Le groupe d'experts est composé également du Rapporteur de l'ONU pour la liberté d'opinion et d'expression, Frank La Rue, du co-Rapporteur du Groupe de travail sur la détention arbitraire, El Hadji Malick Sow, du co-rapporteur du Groupe de travail sur l'utilisation des mercenaires comme moyen de violer les droits de l'homme et d'empêcher l'exercice du droit des peuples à disposer d'eux-mêmes, Jose Luiz Gomez del Prado, du Rapporteur spécial sur la torture et les traitements inhumains et dégradants, Juan Mendez, et de la Rapporteuse spéciale sur la situation des défenseurs des droits de l'homme, Margaret Sekaggya.
De son côté, le Haut commissariat des Nations Unies pour les réfugiés (HCR) a indiqué mardi à Genève être « de plus en plus préoccupé » sur les dangers encourus par les civils pris malgré eux dans l'escalade de la violence en Libye, spécialement les demandeurs d'asile et les réfugiés.
«Nous n'avons actuellement pas accès à la communauté réfugiée.
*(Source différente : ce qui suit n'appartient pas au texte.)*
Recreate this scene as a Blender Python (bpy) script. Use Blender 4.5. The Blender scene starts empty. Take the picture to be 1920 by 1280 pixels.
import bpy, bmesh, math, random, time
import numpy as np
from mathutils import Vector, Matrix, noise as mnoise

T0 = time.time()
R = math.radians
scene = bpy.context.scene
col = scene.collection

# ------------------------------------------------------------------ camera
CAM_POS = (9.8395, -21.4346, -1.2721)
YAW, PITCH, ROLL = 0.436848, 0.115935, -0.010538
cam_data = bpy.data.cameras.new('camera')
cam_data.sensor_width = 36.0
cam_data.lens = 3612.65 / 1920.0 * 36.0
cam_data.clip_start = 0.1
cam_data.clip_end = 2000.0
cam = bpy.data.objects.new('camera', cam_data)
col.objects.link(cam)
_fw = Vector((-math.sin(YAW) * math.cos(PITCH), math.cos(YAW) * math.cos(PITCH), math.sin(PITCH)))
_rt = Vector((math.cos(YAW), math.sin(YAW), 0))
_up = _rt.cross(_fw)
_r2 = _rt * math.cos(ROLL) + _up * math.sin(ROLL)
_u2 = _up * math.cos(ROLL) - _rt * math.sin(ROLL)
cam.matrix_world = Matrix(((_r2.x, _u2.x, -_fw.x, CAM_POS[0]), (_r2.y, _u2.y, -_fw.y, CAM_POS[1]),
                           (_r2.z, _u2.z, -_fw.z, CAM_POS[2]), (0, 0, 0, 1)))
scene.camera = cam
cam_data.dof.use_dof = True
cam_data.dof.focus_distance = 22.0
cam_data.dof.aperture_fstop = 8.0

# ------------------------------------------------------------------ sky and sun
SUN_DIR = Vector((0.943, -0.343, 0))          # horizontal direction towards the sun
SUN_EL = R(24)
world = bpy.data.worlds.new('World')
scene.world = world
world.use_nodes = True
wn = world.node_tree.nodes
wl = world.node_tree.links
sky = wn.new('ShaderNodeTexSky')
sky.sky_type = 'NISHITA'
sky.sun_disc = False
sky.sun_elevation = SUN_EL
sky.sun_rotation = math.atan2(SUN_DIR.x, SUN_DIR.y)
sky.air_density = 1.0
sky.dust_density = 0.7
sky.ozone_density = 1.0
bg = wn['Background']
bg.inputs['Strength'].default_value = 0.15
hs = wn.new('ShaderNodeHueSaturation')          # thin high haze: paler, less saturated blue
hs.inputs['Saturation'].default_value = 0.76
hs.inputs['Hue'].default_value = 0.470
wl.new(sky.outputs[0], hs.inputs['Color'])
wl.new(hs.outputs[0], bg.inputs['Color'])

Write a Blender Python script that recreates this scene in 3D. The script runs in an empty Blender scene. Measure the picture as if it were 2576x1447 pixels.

Ces derniers mois, nous avons essayé d'assurer une présence régulière en Libye, mais notre travail y est entravé», a indiqué Melissa Fleming, porte-parole du HCR, aux journalistes à Genève.
Elle a ajouté que certaines des informations provenant de tierces parties sont très inquiétantes. «Un journaliste nous a transmis des informations de la part de Somaliens à Tripoli qui se disent pourchassés car ils sont soupçonnés d'être des mercenaires. Le journaliste explique également que les Somaliens à Tripoli se sentent pris au piège et qu'ils ont peur de sortir de chez eux, même s'ils ont peu ou pas de nourriture», a indiqué Melissa Fleming.
Avant les troubles, le HCR avait enregistré plus de 8.000 réfugiés en Libye et un autre groupe de 3.000 demandeurs d'asile dont l'examen de la requête d'asile est actuellement en instance. Les principaux pays d'origine de ces personnes sont la Palestine, le Soudan, l'Iraq, l'Erythrée, la Somalie et le Tchad.
«Nous appelons tous les pays à reconnaître les besoins humanitaires de toutes les personnes fuyant actuellement la violence ciblée, les menaces et d'autres abus des droits humains en Libye», a indiqué Melissa Fleming du HCR.